Lula cumplió sus dos mandatos y se fue, escrupulosamente, tras dejar el gobierno en manos de su protegida, Dilma Rousseff. (Es muy probable que el viejo líder sindical, ahora de 74 años, planeara retomar la posta en 2019, después que Rousseff gobernara los dos períodos que permite la Constitución).

Lula no pretendió gobernar para siempre, como ha hecho tanto caudillejo latinoamericano, sino más bien consolidar un proceso liderado por el Partido de los Trabajadores (PT), valiéndose de la más amplia coalición imaginable.

Fue precisamente la trama de sobornos a gran escala usada para mantener esas alianzas, en el marco de la enorme corrupción que Brasil padece desde siempre, la que acabó con el ciclo del PT.

Bajo Dilma Rousseff la economía del país se desbarrancó: no avanzó un metro más allá del auge de las materias primas. Un gigantesco déficit fiscal, que aumentó hasta 10% del PBI para obtener la reelección en 2014, llevó la deuda pública a las nubes. En 2016, cuando Dilma Rousseff fue depuesta, la economía llevaba dos años de grave recesión y el desempleo superaba el 11% (luego siguió hasta el 13%, antes de remitir un poco).

Rousseff fue destituida por una banda heterogénea de oportunistas, con su vicepresidente Michel Temer cual mascarón de proa, que sin embargo se valió de mecanismos perfectamente constitucionales.

Paralelamente Sergio Moro, un desconocido juez de Curitiba, inició en 2014 la operación Lava Jato (hidrolavadora), que barrió con las cabezas de la clase política y empresarial de Brasil, y de una parte de América Latina. Moro y un grupo de policías, entonces héroes intocables, hicieron más contra la corrupción y el jeitinho brasileño que todo lo que se había hecho durante dos siglos de vida independiente.

Moro tiró de una pequeña cuerda y destapó el saqueo de la petrolera semiestatal Petrobras y de las obras públicas, una de las tramas de corrupción más gigantescas de la historia, para financiar vidas privadas y carreras políticas. Involucró a Lula en ese y otros asuntos y lo metió preso en abril de 2018, con lo que también lo sacó de la carrera electoral de ese año, en las que tenía todas las de ganar.

Pero Moro también se extralimitó en el Lava Jato, cometió irregularidades y prejuzgamientos y luego usó su gigantesco prestigio como trampolín político, hasta convertirse en ministro del ultraderechista Jair Bolsonaro. Al fin, el héroe era vulgar. Habrá que ver cuál es el balance final de su carrera.

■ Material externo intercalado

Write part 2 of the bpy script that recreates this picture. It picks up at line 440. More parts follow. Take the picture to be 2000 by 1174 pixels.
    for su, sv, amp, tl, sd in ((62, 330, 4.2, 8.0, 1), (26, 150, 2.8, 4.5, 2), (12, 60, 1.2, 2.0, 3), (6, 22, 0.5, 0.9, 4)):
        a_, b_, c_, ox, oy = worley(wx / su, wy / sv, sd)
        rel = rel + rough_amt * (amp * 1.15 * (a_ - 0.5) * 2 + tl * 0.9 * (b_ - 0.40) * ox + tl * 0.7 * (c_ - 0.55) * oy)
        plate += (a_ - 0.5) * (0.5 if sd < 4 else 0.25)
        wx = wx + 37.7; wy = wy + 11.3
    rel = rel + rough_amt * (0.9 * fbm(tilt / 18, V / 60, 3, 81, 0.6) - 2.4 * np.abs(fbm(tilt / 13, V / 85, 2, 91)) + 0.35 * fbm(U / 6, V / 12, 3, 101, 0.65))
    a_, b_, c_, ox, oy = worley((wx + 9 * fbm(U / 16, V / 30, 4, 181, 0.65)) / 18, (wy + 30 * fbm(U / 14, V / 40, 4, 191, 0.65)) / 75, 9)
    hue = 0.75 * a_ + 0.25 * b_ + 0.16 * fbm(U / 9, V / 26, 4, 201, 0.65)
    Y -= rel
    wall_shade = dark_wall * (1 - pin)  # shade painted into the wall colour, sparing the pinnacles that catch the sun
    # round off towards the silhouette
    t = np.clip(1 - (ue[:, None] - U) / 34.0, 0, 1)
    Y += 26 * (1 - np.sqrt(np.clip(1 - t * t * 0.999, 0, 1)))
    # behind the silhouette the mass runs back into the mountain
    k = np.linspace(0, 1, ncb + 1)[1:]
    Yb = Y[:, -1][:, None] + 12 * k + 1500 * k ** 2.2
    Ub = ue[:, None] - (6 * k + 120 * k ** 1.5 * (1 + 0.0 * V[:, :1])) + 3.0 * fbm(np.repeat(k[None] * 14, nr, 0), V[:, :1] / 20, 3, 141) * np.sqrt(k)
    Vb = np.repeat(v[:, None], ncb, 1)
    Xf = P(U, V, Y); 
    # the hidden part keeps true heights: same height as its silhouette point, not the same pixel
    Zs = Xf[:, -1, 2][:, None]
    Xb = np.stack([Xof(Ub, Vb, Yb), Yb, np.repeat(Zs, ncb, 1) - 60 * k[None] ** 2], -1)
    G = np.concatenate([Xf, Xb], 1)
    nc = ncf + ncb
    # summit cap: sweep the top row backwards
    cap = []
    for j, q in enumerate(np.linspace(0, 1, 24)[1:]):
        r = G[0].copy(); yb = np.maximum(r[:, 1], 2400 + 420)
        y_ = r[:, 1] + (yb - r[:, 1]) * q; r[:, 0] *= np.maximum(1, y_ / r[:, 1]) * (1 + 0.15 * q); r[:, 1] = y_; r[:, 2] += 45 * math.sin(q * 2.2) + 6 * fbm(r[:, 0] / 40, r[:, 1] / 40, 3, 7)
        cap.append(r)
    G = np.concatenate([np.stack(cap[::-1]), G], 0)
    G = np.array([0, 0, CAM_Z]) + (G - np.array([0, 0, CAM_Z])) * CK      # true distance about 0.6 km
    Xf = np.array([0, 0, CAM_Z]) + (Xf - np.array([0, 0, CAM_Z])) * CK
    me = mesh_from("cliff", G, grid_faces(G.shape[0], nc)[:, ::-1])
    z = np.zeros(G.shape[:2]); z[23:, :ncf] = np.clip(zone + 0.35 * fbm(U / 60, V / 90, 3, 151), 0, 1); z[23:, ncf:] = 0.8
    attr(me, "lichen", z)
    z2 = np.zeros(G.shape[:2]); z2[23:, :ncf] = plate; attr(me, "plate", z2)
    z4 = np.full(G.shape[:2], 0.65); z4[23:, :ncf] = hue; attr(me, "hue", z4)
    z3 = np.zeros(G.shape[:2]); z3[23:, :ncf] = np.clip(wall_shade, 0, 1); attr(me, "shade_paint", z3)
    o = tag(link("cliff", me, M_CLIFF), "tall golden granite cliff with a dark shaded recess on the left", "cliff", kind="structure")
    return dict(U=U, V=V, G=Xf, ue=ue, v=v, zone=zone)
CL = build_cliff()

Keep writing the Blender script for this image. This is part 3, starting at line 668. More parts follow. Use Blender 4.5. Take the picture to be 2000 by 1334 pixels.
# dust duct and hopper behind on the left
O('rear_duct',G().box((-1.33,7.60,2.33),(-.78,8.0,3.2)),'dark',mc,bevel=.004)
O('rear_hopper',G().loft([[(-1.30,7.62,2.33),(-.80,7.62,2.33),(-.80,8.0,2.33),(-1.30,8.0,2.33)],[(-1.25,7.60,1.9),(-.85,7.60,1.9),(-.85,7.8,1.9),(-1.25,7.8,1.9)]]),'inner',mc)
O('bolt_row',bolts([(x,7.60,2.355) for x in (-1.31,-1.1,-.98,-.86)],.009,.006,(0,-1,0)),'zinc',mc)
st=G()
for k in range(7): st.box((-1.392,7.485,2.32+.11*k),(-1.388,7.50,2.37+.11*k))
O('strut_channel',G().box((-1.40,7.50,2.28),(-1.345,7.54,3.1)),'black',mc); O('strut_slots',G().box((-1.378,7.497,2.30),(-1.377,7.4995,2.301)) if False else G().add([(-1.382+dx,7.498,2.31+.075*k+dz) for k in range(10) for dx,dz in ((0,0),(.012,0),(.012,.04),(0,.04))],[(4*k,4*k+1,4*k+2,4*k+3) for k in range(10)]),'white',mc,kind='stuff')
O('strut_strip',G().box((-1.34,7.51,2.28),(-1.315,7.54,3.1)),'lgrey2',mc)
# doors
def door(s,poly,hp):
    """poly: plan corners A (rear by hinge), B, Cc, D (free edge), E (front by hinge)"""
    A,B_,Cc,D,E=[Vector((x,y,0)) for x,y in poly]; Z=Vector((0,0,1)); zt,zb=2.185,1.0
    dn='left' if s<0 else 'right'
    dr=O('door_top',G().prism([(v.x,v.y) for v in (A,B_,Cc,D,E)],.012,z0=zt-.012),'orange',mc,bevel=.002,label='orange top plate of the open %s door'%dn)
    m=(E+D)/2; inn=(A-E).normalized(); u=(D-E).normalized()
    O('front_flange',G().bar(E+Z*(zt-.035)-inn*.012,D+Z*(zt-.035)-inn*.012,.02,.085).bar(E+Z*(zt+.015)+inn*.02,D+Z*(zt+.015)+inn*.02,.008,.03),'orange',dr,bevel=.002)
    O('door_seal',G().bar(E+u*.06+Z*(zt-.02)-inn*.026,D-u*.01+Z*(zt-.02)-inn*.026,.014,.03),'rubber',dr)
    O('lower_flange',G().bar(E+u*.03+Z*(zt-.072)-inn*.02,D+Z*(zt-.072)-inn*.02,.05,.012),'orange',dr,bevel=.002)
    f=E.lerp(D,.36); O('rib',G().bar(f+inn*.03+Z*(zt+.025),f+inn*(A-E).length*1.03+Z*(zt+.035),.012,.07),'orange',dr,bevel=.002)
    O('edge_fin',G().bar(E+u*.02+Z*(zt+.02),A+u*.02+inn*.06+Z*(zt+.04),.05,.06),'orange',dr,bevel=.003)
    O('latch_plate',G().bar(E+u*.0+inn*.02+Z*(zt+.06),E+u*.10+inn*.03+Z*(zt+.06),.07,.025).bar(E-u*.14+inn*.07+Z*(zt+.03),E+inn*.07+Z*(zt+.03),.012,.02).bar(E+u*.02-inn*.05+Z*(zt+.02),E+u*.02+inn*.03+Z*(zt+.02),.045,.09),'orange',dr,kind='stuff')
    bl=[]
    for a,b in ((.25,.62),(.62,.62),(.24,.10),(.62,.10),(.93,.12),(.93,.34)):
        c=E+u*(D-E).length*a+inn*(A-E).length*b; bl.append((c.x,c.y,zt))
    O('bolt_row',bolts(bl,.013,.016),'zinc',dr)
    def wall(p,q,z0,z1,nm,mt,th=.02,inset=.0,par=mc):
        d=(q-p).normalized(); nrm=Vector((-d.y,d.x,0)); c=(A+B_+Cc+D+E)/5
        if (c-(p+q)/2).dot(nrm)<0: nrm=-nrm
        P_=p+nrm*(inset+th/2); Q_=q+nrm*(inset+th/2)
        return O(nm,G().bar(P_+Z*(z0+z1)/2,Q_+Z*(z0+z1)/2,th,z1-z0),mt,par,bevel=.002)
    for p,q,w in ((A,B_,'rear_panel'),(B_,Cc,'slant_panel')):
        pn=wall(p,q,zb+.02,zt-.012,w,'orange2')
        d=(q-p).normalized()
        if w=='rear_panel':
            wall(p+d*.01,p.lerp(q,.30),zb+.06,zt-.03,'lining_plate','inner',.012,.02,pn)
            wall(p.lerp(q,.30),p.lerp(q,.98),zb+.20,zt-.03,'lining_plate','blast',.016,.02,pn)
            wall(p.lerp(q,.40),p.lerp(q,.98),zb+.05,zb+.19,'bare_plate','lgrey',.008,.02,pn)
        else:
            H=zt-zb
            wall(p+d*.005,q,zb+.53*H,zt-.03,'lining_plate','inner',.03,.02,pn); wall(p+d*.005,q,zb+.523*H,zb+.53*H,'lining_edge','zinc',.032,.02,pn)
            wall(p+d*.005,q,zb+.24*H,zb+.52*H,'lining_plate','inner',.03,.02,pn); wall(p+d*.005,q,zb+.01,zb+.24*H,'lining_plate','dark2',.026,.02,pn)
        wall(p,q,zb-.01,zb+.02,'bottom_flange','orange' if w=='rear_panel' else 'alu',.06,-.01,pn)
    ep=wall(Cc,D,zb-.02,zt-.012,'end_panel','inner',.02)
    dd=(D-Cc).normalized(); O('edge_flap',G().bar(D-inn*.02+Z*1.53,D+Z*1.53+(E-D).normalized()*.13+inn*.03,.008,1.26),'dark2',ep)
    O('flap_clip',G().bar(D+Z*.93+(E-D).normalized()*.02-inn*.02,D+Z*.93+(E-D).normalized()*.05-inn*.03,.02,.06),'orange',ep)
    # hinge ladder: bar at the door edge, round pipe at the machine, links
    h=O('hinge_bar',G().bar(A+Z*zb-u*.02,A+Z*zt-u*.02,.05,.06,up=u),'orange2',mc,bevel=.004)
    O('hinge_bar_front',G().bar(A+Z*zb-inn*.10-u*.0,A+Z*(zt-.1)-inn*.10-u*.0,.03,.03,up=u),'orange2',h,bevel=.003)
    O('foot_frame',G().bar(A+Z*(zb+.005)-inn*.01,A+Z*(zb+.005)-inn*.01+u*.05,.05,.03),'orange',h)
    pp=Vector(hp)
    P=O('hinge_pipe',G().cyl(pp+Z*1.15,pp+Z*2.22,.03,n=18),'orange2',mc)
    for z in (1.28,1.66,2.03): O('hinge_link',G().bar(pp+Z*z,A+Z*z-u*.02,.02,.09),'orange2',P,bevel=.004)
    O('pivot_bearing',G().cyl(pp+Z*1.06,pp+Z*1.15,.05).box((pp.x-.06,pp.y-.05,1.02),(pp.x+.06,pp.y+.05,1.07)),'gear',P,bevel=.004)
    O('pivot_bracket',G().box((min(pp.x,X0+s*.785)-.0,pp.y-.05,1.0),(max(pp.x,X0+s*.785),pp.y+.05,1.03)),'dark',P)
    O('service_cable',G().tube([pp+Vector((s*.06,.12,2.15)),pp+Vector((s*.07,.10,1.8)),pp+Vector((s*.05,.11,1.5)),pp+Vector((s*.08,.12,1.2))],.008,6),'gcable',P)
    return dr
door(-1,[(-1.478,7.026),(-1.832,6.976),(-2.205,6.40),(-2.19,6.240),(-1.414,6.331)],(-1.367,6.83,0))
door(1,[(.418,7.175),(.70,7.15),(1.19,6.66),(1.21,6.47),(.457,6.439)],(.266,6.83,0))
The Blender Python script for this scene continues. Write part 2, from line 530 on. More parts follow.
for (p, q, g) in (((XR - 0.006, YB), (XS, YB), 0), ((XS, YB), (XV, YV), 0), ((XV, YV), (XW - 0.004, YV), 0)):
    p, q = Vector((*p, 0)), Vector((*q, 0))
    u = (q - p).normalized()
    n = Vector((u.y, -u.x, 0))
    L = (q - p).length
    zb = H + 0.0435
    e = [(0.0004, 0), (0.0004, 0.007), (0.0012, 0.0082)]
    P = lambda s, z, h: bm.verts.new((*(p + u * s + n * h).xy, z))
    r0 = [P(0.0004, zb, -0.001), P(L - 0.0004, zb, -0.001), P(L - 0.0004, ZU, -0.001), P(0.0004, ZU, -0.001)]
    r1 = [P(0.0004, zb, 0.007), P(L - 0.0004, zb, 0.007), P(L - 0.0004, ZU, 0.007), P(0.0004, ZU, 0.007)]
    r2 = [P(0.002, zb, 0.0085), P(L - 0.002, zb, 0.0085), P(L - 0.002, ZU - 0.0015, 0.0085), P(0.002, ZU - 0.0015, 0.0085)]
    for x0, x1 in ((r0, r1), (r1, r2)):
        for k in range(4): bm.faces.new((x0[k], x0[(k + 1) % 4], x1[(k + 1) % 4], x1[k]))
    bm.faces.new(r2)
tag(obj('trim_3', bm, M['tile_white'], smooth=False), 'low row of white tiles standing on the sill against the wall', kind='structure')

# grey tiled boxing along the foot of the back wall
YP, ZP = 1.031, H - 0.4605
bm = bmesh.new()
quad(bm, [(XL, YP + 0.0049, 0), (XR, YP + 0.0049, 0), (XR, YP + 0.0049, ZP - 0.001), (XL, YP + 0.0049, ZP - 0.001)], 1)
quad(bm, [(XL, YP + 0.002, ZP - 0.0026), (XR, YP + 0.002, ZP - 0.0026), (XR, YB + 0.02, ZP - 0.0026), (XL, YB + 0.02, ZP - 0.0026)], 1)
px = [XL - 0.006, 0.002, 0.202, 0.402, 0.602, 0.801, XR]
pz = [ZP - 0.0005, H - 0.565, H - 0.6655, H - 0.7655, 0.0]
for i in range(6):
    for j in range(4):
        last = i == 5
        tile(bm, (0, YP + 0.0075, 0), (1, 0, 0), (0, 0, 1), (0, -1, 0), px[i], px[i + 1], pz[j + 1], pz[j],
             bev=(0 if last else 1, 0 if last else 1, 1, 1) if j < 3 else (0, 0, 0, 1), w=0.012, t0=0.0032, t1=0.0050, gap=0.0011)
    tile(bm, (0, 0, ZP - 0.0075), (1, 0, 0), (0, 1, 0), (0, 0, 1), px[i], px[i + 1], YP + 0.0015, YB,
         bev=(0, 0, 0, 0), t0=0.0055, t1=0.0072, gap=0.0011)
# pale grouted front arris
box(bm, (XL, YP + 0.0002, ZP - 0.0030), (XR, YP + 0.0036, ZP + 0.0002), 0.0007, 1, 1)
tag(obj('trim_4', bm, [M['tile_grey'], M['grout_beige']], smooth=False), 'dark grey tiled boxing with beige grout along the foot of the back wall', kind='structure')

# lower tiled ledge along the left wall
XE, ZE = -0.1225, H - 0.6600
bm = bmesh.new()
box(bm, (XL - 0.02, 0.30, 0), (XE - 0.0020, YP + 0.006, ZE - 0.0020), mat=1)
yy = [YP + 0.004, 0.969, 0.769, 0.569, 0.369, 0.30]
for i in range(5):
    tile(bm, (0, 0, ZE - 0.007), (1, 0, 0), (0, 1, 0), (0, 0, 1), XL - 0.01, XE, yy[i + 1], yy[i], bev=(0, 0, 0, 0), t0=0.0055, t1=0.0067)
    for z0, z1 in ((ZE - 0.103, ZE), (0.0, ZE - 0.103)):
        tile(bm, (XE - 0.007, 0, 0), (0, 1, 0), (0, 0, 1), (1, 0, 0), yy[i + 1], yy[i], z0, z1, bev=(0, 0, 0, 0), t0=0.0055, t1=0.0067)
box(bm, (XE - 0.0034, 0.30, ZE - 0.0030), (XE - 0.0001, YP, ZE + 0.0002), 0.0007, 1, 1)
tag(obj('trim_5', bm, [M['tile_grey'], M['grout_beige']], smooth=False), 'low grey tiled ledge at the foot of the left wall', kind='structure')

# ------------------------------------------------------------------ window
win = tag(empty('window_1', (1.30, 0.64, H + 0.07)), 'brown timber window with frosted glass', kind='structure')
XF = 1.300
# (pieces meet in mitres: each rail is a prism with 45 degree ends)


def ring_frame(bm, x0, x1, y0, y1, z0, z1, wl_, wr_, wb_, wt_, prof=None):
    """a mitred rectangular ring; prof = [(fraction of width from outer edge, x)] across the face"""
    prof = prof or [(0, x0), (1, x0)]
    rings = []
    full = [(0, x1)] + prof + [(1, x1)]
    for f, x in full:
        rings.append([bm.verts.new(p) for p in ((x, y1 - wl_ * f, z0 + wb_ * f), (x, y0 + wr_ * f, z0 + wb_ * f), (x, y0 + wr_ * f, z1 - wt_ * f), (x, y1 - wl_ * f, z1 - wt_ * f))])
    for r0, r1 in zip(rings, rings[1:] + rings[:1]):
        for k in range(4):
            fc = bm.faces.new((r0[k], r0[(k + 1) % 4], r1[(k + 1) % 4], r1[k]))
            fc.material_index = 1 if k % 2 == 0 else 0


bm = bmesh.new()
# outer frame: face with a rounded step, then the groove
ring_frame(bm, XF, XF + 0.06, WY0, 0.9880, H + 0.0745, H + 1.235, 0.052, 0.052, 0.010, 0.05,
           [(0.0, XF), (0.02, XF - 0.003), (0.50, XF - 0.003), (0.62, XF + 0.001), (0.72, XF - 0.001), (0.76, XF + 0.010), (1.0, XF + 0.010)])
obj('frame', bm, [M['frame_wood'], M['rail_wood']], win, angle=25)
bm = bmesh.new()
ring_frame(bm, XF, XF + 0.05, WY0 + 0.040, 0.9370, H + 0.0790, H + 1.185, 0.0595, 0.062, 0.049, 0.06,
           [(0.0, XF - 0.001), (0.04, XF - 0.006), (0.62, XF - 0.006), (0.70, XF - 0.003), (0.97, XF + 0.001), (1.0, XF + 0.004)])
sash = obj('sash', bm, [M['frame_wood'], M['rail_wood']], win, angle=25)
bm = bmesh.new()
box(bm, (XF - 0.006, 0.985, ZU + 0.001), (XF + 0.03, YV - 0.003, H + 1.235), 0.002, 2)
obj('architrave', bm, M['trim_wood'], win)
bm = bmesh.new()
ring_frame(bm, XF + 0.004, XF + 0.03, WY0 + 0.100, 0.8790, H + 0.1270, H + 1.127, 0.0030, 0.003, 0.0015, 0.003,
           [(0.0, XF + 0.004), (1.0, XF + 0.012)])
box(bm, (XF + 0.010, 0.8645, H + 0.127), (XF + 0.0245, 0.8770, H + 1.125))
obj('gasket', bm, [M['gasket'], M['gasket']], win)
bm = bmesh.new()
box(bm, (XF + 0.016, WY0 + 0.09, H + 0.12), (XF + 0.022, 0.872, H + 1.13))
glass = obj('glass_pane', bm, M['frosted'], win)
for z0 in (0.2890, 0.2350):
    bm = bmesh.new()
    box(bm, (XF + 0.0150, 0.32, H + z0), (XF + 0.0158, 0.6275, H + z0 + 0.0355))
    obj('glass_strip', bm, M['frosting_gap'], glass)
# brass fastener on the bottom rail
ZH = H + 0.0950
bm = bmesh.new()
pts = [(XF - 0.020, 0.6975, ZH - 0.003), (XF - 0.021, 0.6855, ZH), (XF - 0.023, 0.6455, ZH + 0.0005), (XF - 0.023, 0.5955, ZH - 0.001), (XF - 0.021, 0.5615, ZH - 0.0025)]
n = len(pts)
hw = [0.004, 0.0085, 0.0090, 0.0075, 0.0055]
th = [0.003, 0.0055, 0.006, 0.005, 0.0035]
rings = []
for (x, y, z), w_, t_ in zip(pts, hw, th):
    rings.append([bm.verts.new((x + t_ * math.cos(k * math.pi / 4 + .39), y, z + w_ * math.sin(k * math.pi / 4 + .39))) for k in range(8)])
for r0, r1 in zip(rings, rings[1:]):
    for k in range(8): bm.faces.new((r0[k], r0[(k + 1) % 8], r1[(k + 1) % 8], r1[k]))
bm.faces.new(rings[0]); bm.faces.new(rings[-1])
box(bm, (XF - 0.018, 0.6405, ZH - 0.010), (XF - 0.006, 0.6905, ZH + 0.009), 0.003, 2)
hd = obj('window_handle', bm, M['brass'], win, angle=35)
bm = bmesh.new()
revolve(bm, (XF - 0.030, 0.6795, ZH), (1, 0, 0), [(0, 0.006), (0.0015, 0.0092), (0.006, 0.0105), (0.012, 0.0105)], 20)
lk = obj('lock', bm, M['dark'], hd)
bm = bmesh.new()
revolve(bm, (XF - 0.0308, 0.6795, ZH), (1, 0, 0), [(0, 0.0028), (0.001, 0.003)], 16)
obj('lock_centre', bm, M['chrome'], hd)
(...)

Ahora, después de 19 meses de cárcel, Lula proclama “estoy de vuelta” y arremete contra Bolsonaro. Se convierte así en un líder opositor de hecho, con un discurso radical, para reunir a la izquierda brasileña, que estaba a la deriva y sin ideas.

Pero Lula siempre fue pragmático. En el futuro, al acercarse un nuevo período electoral, es muy probable que modere su actitud para ampliar la base, articular a la oposición y recuperar parte de los votos que se llevó la ultraderecha. Paralelamente, librará una batalla judicial completa para dejar su ficha limpia y eventualmente competir en las elecciones de 2022.

La turbulenta América Latina es fantásticamente fértil para producir mágicas novelas y caudillos duros de matar.